Bien qu’il soit sans aucun doute vrai que l’accroissement de population, qui force à exploiter des points inférieurs de production, élèvera la rente et doit l’élever, je ne pense pas que toutes les déductions qu’on tire ordinairement de ce principe, soient valides, ni que le principe explique complètement l’accroissement de la rente qui se produit avec le progrès matériel.

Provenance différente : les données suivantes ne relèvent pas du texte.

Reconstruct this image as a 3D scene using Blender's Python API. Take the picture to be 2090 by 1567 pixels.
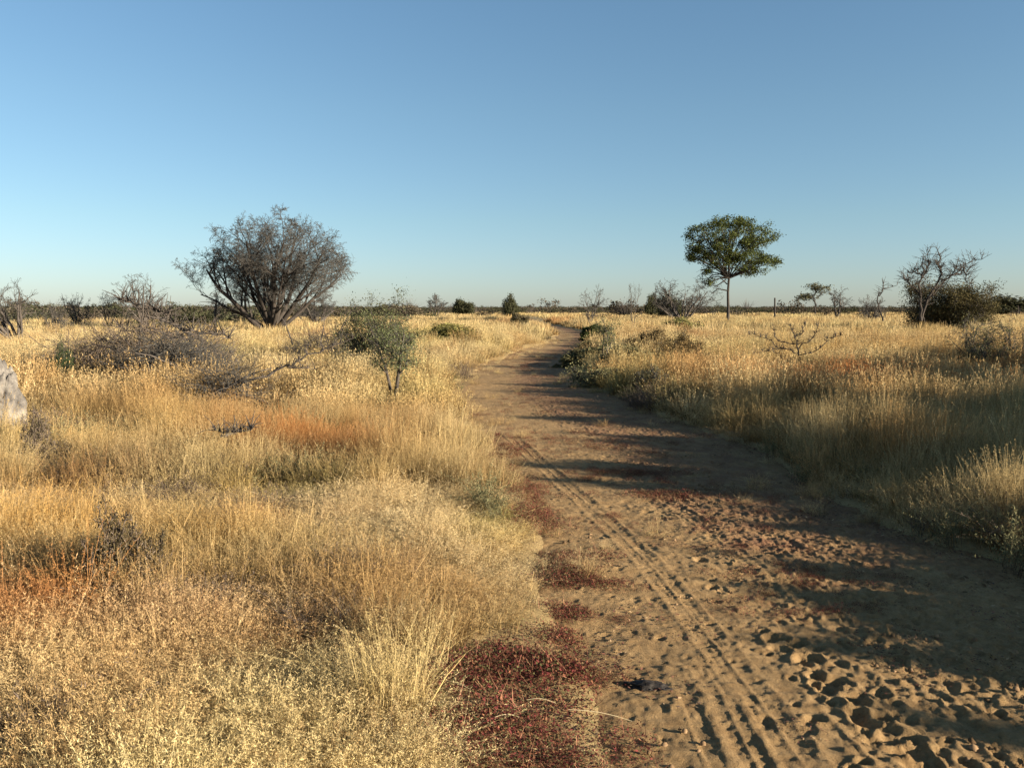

  1. À propos de ceci, il est peut-être utile de dire : — 1 ° Que le fait général, tel qu’on le retrouve dans la marche de l’agriculture dans les nouvaux États de l’Union et dans le caractère des terres laissées de côté dans les anciens, prouve bien qu’on commence par cultiver les bonnes terres avant celles qui sont plus mauvaises. 2° Que, la culture allant des terres absolument meilleures, aux terres absolument mauvaises, ou vice versa (et tout indique que les mots meilleurs ou pires sont ici simplement relatifs, vu l’état de la science, et que des progrès futurs pourront dé couvrir des qualités compensatrices dans des parties de terres estimées aujourd’hui stériles), il est dans la nature de l’esprit humain de tendre et on tendra toujours à commencer par cultiver les terres paraissant meilleures, dans les conditions exis tantes, avant de cultiver les terres les moins bonnes. 3° Que la loi de Ricardo ne dépend pas de la direction dans laquelle se produit l’extension de culture, mais de cette proposition : si une terre d’une certaine qualité rapporte quelque chose, une terre de meilleure qualité rapportera plus.